> That later change would have _increased_ the number of recommended PG, not
> decreased it.
Weird as our Giant health status was ok before upgrading to Hammer…

> With your cluster 2048 PGs total (all pools combined!) would be the sweet
> spot, see:
> 
> http://ceph.com/pgcalc/ <http://ceph.com/pgcalc/>
Had read this originally when creating the cluster

> It seems to me that you increased PG counts assuming that the formula is per 
> pool.
Well yes maybe, believe we bumped PGs per status complain in Giant mentioned 
explicit different pool names, eg. too few PGs in <pool-name>…
so we naturally bumped mentioned pools slightly up til next 2-power until 
health stop complaining
and yes we wondered over this relative high number of PGs in total for the 
cluster, as we initially had read pgcalc and thought we understood this.

ceph.com <http://ceph.com/> not responsding presently…

- are you saying one needs to consider in advance #pools in a cluster and 
factor this in when calculating the number of PGs?

- If so, how to decide which pool gets what #PG, as this is set per pool, 
especially if one can’t precalc the amount objects ending up in each pool?

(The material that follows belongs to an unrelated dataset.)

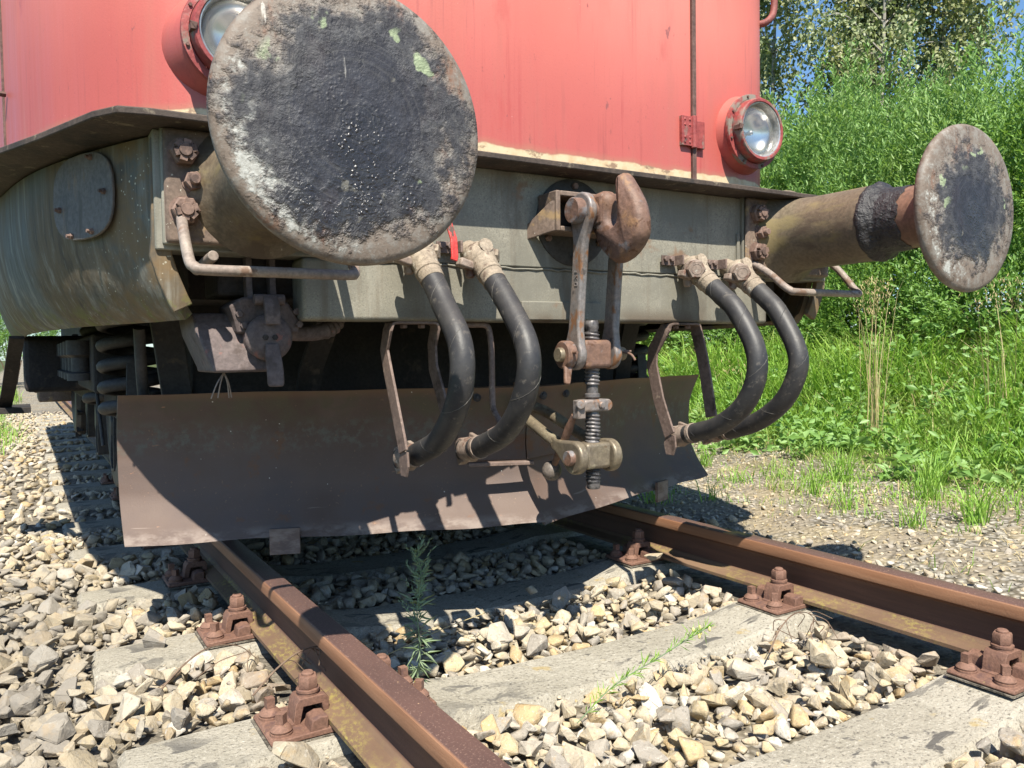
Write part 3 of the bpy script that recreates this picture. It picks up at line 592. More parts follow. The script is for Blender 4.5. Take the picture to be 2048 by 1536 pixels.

But yes understand also that more pools means more PGs per OSD, does this imply 
using different pools to segregate various data f.ex. per application in same 
cluster is a bad idea?

Using pools as sort of name space segregation makes it easy f.e. to 
remove/migration data per application and thus a handy segregation tool ImHO.

- Are the BCP to consolidate data in few pools per cluster?